Ensuite, on le descendit de la croix, et je le reçus sur mes genoux comme un lépreux, tout livide et meurtri, car ses yeux étaient morts et tout pleins de sang, sa bouche était froide comme la neige, sa barbe était comme une corde, sa face contractée ; ses mains aussi étaient tellement raides qu'on ne les pouvait mettre sur le nombril ; comme il avait été sur la croix, ainsi l'avais-je sur mes genoux comme un homme raidi en tous ses membres. Tout de suite on l'enveloppa d'un drap propre et blanc ; et moi, je lui nettoyai avec mon linge ses plaies et ses membres ; je lui fermai les yeux et la bouche, qui étaient restés ouverts à sa mort.

Enfin, on le mit dans le sépulcre. Oh ! que volontiers alors je me fusse ensevelie vivante avec mon Fils, si telle avait été sa volonté ! Ces choses étant accomplies, le bon saint Jean vint et m'amena à la maison. Voilà, ô ma fille ! quelles unes des choses que mon cher Fils a souffertes pour vous.

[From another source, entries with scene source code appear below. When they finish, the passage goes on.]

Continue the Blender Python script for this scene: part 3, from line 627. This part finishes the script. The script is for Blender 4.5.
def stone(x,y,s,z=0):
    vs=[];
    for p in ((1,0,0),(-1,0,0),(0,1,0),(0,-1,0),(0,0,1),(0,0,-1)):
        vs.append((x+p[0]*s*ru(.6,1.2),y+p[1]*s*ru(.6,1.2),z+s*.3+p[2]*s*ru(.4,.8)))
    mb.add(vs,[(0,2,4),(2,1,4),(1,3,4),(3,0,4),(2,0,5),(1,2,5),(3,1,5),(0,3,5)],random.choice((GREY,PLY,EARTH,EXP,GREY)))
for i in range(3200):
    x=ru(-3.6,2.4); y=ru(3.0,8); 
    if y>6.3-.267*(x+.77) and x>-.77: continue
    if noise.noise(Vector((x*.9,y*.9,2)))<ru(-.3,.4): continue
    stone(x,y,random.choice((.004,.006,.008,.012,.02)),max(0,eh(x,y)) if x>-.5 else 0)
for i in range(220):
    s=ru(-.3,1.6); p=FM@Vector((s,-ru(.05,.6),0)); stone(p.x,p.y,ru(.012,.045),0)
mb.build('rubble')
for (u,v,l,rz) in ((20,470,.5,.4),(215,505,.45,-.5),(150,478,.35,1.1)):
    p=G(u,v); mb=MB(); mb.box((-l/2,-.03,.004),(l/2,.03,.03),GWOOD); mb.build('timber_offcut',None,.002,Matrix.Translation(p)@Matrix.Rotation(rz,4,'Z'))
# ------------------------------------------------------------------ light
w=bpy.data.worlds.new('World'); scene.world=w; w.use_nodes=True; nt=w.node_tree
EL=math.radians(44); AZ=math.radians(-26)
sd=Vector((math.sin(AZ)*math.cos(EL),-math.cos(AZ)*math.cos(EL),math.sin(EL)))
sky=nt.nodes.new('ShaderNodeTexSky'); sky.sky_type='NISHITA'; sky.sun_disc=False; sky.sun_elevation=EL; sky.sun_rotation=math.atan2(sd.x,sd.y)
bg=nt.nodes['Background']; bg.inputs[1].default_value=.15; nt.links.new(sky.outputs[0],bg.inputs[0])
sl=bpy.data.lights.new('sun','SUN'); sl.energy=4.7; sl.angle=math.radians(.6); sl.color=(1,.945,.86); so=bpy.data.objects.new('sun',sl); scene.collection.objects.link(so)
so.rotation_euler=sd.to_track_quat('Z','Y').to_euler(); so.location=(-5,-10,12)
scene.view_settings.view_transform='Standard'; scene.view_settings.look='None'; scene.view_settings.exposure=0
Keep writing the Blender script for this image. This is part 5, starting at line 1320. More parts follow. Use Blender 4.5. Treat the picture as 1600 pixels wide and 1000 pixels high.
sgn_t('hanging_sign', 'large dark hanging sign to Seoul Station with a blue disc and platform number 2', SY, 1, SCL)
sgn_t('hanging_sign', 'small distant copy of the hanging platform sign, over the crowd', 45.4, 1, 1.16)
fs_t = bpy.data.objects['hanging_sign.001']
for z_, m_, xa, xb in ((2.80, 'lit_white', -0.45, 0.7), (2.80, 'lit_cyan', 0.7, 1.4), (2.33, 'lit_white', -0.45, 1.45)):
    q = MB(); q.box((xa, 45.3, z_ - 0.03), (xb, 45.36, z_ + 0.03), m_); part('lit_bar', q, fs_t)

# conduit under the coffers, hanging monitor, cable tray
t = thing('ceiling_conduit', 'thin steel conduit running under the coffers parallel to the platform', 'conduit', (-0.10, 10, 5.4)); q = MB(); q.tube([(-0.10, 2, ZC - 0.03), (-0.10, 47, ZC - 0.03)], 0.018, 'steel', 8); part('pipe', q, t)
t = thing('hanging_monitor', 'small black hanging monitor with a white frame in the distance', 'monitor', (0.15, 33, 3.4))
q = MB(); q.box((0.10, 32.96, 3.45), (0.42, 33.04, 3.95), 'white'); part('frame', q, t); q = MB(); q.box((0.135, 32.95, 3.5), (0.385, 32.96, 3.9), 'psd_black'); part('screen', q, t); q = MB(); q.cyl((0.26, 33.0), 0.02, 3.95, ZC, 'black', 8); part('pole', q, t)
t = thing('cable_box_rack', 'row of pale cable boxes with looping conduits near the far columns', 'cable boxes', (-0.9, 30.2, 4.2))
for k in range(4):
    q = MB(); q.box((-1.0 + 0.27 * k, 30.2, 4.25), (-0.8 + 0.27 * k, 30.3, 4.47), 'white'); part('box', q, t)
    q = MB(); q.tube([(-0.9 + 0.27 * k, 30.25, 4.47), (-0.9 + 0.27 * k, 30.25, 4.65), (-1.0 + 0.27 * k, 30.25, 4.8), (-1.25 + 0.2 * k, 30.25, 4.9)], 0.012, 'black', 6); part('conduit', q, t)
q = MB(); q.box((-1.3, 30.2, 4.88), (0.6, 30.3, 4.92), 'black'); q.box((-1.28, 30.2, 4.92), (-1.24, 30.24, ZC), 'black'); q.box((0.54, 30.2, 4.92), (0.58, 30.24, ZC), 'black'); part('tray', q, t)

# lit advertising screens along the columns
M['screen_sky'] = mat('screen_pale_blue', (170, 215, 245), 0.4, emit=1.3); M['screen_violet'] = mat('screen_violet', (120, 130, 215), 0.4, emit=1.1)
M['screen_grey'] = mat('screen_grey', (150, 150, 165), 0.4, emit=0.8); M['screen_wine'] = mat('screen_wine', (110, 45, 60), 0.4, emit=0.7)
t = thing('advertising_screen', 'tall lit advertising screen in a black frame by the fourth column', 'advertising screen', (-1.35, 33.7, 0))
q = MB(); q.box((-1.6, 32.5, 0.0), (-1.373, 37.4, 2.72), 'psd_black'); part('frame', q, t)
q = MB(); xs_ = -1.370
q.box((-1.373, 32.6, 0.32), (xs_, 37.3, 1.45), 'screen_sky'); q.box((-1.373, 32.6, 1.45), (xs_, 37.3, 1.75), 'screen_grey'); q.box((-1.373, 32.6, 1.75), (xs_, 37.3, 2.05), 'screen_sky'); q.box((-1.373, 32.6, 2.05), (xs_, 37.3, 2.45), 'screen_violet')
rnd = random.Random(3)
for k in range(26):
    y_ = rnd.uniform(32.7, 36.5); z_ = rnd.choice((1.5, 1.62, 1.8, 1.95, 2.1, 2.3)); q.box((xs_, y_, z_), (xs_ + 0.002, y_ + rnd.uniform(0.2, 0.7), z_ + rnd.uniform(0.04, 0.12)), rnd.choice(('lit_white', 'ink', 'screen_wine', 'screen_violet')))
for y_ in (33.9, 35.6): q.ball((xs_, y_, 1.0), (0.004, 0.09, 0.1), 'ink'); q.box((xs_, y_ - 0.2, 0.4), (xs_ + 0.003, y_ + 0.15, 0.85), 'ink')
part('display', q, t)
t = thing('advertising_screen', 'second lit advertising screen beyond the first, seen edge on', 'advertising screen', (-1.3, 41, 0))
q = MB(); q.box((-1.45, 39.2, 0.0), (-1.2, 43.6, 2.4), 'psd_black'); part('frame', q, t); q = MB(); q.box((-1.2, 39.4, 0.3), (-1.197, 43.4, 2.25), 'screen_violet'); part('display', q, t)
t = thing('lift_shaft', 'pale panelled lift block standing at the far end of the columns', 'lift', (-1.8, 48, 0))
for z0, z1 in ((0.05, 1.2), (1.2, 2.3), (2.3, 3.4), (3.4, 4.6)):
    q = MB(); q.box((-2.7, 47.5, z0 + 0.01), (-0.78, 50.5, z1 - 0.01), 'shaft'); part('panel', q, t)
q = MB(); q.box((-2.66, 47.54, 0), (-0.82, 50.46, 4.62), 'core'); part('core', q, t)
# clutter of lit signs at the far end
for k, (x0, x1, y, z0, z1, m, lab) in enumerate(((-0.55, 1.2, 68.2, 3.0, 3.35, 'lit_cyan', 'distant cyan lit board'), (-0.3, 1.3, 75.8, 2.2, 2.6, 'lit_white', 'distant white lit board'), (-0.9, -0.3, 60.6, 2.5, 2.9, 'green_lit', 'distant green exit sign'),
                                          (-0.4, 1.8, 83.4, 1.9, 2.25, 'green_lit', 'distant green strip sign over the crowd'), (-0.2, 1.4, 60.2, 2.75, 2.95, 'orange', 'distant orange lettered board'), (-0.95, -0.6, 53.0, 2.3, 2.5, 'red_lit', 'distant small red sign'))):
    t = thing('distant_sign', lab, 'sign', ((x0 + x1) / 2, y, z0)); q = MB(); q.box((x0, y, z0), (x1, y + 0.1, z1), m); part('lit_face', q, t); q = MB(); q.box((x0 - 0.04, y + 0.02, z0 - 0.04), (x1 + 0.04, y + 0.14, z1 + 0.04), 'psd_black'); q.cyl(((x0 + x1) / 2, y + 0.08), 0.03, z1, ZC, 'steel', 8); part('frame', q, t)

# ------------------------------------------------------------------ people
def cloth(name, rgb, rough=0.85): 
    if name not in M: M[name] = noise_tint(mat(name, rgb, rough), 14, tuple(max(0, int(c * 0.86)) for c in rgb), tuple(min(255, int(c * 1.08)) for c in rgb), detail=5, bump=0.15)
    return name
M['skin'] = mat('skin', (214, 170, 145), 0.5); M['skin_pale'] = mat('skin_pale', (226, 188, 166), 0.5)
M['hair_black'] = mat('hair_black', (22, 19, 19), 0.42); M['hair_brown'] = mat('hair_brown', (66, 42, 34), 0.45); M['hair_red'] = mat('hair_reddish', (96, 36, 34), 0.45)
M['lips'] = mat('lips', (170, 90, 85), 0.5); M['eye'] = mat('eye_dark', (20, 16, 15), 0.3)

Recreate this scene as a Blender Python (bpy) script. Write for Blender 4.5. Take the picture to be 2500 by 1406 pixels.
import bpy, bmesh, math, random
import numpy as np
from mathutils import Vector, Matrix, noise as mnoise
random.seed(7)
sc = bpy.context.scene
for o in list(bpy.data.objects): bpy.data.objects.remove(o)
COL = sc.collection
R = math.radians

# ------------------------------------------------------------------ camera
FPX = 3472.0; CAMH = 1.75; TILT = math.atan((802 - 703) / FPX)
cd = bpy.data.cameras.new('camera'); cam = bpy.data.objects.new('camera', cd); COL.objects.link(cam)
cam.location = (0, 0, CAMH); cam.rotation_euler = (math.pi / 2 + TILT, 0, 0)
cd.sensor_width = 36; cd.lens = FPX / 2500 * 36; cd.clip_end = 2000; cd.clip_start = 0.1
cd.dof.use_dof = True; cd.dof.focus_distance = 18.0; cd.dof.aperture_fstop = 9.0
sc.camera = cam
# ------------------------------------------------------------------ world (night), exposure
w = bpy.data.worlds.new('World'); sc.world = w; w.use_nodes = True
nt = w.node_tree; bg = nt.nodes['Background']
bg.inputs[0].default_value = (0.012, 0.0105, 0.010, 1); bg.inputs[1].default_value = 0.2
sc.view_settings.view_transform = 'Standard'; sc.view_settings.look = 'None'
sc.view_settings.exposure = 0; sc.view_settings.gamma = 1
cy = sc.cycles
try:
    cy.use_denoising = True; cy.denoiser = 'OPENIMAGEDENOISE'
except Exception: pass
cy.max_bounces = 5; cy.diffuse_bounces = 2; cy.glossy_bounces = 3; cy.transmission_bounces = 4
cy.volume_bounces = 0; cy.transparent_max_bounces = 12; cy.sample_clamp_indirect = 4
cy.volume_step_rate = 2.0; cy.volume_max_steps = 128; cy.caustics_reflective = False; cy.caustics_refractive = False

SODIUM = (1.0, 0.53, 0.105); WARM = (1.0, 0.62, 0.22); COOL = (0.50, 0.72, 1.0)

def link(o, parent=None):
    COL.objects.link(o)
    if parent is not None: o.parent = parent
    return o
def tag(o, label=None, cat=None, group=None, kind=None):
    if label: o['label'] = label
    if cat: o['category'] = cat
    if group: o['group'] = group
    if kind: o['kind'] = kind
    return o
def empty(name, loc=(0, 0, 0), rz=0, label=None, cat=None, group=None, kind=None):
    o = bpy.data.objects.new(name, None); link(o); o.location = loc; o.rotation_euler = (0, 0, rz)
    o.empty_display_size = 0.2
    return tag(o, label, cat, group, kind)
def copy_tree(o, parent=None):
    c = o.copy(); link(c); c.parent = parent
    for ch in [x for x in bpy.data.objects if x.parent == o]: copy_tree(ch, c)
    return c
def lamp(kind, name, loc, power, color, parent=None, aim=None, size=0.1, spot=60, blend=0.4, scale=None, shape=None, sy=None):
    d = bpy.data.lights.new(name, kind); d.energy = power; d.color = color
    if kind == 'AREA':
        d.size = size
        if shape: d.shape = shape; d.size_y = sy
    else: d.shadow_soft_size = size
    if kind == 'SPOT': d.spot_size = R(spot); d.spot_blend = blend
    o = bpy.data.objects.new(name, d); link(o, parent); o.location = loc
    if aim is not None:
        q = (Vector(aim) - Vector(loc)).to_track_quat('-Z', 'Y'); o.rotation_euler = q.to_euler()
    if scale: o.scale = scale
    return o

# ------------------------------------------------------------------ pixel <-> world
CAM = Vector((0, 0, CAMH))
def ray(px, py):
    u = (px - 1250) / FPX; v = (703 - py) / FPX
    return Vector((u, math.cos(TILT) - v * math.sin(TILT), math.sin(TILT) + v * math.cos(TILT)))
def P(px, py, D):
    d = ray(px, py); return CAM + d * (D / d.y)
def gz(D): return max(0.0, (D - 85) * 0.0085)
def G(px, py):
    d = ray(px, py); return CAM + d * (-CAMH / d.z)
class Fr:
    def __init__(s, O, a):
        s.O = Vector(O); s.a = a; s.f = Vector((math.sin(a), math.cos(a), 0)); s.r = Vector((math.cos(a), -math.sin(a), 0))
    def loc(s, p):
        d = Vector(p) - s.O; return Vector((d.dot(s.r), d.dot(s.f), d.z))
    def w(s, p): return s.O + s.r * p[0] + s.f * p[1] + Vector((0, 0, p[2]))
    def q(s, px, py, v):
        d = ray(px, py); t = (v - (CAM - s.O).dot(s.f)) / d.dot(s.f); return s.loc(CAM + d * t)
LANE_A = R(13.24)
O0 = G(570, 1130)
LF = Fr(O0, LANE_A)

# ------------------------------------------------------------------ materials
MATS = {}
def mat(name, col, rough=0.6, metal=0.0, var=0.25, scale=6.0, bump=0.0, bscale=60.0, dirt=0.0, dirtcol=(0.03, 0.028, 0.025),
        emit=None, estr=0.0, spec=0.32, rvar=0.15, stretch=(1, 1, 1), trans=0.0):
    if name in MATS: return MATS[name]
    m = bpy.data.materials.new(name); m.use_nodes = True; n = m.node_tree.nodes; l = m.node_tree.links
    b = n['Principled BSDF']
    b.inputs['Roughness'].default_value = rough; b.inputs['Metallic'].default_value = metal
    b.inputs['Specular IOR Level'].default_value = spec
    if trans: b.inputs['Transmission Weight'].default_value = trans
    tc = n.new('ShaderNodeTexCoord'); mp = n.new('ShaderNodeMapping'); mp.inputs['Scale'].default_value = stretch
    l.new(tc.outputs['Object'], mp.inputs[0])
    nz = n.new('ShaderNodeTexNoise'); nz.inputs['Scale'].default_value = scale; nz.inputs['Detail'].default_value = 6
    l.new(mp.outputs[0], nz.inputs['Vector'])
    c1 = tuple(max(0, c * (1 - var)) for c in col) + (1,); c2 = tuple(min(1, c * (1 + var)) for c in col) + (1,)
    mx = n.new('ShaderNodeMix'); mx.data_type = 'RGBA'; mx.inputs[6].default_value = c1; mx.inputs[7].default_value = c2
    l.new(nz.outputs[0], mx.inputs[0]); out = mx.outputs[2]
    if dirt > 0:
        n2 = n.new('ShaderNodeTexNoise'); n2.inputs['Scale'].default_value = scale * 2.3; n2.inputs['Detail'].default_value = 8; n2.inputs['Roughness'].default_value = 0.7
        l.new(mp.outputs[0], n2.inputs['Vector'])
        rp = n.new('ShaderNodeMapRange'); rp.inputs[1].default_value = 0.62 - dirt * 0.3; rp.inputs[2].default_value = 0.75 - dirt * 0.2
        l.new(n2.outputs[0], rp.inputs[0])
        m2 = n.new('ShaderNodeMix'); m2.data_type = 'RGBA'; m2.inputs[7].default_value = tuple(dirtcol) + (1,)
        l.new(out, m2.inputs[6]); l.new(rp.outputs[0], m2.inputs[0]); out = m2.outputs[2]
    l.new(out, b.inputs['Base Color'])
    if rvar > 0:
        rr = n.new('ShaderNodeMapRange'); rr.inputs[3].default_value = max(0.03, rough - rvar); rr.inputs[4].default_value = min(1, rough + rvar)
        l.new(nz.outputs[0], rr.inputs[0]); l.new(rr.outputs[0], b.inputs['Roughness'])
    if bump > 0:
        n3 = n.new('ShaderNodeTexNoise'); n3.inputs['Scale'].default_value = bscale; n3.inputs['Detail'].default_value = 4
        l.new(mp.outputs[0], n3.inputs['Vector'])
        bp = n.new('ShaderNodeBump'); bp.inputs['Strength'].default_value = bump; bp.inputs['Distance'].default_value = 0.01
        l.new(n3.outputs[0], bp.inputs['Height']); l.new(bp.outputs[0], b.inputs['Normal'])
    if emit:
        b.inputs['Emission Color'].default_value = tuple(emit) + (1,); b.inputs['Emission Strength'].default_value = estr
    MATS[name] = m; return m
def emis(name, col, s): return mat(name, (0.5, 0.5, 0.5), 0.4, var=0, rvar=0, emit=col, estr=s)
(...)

[1] Livre 7 - Chapitre 15: "Ce qu’ayant fait, ils remirent sur ma tête la couronne d’épines, laquelle ils m’avaient ôtée pour me crucifier, les épines poignantes de laquelle percèrent si bas que mes yeux furent soudain remplis de sang, ainsi que tout mon visage, mes oreilles et ma barbe; et soudain après, les bourreaux retirèrent les câbles attachés à la croix, et la croix demeura seule, et Jésus crucifié en icelle."